DIRECTIVE » Using the listing below, copy exactly the lines from the one containing "Write a Blender" to the one containing "return m, nt, b", both lines included, and no others.

........

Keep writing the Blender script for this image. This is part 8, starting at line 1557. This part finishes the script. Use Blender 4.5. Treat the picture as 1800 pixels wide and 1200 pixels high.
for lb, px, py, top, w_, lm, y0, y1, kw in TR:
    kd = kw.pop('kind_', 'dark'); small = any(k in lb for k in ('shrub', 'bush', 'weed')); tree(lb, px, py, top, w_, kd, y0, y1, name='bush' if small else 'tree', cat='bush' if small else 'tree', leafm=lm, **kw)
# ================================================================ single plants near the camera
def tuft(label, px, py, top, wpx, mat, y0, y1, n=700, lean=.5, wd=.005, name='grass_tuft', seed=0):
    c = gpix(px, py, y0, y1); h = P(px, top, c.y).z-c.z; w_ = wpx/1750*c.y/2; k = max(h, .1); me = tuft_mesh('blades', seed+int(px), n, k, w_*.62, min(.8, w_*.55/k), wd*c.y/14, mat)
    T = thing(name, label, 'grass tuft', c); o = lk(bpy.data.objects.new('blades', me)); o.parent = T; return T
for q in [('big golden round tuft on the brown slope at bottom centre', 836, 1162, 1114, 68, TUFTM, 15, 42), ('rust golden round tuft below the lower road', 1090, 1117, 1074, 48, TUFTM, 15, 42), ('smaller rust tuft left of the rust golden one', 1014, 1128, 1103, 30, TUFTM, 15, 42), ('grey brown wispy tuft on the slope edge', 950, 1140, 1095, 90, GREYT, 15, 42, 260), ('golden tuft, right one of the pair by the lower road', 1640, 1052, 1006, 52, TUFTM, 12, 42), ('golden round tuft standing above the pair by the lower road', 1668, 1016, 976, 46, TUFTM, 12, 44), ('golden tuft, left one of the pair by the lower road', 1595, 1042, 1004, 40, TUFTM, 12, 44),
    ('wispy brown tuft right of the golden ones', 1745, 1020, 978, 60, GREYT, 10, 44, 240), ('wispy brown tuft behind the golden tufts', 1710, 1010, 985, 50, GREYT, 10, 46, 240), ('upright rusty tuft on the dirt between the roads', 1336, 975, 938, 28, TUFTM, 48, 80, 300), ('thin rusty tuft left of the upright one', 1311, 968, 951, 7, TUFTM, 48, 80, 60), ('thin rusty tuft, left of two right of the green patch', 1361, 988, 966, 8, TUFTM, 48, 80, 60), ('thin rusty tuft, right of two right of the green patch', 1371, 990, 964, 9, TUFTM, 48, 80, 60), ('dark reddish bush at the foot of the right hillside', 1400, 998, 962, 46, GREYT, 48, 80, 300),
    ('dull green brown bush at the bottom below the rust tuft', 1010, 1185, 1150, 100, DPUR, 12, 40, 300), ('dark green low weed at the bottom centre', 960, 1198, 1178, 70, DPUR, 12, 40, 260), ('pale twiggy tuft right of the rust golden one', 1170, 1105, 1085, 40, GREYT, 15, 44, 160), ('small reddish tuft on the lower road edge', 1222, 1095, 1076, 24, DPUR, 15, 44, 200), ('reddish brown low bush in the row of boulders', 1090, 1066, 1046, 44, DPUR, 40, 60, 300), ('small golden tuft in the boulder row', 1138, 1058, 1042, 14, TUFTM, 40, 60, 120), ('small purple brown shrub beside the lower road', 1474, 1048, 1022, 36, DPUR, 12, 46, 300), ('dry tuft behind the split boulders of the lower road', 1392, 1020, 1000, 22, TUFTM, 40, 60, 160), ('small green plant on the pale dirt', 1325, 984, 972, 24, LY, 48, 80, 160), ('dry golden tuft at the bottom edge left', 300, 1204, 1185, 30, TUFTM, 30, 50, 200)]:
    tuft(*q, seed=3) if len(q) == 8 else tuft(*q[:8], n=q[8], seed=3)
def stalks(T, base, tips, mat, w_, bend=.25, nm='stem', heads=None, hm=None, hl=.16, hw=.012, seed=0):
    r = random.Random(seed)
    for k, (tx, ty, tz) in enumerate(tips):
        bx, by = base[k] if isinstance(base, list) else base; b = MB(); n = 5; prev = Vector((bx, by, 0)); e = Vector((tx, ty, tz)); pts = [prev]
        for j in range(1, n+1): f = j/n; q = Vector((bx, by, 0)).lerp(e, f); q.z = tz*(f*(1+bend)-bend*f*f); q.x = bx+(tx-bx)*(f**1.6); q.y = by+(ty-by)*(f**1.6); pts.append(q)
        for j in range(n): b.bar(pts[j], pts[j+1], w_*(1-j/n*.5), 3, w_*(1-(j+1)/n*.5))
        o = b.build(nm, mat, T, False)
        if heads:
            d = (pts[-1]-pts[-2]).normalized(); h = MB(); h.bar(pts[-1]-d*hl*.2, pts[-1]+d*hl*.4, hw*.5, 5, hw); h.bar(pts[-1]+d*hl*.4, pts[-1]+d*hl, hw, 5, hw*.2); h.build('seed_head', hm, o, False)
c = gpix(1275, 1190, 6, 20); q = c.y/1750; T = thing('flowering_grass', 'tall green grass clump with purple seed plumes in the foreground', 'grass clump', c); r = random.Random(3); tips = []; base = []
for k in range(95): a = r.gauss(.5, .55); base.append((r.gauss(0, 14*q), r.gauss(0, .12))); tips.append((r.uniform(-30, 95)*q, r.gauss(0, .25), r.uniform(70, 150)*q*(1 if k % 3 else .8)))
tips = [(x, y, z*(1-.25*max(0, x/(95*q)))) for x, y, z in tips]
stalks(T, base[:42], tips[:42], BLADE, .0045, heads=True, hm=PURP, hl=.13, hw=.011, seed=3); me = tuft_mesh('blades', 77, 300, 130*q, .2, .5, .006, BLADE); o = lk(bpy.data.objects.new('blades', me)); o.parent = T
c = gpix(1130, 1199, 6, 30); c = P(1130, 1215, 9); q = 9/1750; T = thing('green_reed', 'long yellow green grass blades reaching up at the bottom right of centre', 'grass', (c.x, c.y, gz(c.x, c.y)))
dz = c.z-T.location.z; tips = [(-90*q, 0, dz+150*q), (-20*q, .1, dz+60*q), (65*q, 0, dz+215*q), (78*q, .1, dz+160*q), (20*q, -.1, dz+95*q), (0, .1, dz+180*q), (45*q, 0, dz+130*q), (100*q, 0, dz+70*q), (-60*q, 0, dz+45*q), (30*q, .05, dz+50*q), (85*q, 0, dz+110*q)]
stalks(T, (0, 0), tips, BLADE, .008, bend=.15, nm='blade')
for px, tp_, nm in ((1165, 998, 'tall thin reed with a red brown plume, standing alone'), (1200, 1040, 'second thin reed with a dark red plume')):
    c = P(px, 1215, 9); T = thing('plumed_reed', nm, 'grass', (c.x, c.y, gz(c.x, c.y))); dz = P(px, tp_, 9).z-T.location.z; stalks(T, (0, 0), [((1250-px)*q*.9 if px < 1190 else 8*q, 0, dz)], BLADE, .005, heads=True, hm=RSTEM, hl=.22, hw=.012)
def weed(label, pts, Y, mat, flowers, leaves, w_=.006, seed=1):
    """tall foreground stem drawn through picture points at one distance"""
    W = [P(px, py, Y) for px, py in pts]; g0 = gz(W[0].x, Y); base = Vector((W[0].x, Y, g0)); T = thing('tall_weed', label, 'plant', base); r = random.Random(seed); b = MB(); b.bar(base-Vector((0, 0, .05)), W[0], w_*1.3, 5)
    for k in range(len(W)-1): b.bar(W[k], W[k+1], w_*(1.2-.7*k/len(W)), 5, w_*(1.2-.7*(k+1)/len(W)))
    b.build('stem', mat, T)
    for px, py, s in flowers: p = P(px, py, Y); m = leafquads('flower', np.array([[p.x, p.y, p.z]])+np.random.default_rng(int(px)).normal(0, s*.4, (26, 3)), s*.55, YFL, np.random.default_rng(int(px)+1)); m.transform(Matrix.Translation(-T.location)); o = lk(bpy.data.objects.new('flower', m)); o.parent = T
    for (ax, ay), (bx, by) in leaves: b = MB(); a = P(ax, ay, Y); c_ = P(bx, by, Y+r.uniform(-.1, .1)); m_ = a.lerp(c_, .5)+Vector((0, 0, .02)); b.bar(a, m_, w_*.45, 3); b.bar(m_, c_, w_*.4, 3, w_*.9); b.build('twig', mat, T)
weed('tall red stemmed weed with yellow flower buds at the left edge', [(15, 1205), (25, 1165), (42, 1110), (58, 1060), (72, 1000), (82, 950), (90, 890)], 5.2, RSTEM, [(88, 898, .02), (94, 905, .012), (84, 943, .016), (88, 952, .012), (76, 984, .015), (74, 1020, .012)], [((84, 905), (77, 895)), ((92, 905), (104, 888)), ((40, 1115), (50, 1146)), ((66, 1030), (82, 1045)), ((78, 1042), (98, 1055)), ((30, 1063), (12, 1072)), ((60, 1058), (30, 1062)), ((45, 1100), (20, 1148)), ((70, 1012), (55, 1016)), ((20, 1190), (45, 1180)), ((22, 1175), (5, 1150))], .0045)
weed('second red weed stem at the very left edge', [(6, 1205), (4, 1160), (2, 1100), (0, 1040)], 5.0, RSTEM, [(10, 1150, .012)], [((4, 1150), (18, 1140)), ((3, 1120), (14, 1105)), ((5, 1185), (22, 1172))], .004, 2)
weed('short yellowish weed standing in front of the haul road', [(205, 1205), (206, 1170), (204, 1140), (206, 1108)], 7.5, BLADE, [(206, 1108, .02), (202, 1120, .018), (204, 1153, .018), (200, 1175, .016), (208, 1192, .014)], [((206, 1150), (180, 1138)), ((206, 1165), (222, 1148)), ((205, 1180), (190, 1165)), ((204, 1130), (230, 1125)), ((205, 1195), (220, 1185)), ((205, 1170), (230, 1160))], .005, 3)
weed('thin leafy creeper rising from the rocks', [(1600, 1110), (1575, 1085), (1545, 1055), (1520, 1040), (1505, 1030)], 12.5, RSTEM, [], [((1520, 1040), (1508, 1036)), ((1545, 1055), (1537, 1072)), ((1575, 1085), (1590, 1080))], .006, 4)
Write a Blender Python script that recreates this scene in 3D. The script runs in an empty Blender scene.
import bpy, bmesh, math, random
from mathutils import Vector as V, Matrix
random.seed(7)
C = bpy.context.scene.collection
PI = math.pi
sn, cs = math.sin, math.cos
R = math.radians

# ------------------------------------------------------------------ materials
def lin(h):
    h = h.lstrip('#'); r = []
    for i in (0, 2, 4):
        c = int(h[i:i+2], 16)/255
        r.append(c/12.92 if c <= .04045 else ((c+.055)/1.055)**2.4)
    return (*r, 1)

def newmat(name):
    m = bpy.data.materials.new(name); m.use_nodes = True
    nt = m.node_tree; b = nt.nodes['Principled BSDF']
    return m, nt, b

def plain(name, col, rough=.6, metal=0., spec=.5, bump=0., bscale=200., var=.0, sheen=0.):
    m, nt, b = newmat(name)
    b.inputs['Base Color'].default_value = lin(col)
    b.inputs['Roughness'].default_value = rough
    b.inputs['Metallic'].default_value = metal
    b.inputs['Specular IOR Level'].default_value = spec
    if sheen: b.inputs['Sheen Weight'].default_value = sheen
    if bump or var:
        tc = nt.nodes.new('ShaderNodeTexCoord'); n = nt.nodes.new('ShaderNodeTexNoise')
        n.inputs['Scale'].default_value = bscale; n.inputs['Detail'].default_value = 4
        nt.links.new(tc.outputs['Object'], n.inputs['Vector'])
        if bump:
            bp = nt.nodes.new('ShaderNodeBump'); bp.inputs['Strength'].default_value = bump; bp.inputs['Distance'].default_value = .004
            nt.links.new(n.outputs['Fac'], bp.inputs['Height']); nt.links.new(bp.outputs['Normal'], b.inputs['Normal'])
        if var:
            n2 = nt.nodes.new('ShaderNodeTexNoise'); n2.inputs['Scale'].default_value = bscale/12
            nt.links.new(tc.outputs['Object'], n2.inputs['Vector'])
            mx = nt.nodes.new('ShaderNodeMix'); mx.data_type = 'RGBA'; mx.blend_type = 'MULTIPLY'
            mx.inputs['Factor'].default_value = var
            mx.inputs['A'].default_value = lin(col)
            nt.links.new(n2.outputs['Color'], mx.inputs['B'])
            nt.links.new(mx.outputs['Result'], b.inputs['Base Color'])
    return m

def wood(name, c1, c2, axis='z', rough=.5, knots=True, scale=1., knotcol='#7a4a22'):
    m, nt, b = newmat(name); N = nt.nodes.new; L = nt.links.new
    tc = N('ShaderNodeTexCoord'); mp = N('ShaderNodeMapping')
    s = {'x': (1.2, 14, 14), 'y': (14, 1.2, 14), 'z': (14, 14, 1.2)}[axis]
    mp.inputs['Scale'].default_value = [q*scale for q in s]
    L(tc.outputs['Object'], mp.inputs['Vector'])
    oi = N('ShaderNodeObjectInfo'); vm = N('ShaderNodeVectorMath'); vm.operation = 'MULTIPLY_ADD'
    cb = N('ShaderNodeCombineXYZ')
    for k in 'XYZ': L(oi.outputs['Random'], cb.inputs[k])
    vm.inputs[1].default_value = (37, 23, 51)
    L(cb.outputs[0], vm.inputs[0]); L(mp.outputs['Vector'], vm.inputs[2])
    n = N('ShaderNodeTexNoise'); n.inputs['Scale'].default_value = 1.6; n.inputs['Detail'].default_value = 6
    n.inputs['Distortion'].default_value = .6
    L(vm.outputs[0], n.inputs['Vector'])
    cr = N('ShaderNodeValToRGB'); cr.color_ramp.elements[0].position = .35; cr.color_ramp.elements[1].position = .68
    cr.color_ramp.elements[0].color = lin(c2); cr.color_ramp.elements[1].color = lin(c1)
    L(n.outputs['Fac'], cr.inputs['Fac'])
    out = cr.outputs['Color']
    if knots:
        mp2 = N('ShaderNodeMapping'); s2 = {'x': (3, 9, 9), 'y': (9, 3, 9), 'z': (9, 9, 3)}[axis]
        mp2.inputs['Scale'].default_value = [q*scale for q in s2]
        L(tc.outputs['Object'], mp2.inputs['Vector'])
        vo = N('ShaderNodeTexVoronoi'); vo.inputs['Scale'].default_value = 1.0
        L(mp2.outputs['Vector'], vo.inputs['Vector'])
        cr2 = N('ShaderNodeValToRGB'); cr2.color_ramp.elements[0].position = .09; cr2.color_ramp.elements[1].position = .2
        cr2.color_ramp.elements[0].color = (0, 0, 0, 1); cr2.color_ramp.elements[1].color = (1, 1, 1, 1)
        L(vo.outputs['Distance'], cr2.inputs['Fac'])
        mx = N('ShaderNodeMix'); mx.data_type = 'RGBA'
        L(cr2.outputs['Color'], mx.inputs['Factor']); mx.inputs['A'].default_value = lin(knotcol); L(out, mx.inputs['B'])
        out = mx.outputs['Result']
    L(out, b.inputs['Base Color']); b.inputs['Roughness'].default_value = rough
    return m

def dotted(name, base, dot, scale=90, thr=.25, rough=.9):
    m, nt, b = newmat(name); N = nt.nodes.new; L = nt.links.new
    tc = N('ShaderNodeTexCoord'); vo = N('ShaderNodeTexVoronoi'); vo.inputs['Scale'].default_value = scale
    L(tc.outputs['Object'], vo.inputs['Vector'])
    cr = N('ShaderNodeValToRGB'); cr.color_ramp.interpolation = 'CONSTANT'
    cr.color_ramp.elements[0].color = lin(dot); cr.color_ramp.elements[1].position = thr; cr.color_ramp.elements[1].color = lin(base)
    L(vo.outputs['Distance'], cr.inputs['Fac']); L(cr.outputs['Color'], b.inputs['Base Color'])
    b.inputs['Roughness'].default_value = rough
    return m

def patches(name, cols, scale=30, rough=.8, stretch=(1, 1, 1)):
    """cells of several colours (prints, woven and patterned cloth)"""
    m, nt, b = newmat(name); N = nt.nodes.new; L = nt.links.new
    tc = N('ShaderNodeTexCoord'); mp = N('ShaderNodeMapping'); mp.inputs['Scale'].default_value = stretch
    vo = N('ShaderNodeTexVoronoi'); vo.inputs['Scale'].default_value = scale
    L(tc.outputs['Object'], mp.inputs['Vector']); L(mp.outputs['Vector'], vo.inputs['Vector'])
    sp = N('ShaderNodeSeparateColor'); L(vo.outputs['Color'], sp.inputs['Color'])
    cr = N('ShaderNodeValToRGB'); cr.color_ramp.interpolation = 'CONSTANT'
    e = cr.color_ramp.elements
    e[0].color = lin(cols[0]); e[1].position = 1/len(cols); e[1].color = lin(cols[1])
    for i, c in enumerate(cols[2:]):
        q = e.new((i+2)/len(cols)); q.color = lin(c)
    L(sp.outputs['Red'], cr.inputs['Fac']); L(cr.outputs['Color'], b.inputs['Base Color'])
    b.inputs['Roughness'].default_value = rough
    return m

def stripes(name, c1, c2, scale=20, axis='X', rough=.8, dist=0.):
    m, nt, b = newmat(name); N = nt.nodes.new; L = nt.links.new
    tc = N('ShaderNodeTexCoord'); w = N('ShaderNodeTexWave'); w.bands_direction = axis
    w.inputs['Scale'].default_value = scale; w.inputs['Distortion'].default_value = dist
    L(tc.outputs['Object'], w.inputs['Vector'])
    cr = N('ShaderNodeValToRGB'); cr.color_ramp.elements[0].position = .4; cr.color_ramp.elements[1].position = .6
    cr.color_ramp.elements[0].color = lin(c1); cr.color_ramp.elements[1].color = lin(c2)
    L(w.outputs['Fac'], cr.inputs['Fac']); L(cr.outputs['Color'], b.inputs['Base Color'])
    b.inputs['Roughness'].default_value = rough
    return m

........

REPLY TO THE TASK »
Write a Blender Python script that recreates this scene in 3D. The script runs in an empty Blender scene.
import bpy, bmesh, math, random
from mathutils import Vector as V, Matrix
random.seed(7)
C = bpy.context.scene.collection
PI = math.pi
sn, cs = math.sin, math.cos
R = math.radians

# ------------------------------------------------------------------ materials
def lin(h):
    h = h.lstrip('#'); r = []
    for i in (0, 2, 4):
        c = int(h[i:i+2], 16)/255
        r.append(c/12.92 if c <= .04045 else ((c+.055)/1.055)**2.4)
    return (*r, 1)

def newmat(name):
    m = bpy.data.materials.new(name); m.use_nodes = True
    nt = m.node_tree; b = nt.nodes['Principled BSDF']
    return m, nt, b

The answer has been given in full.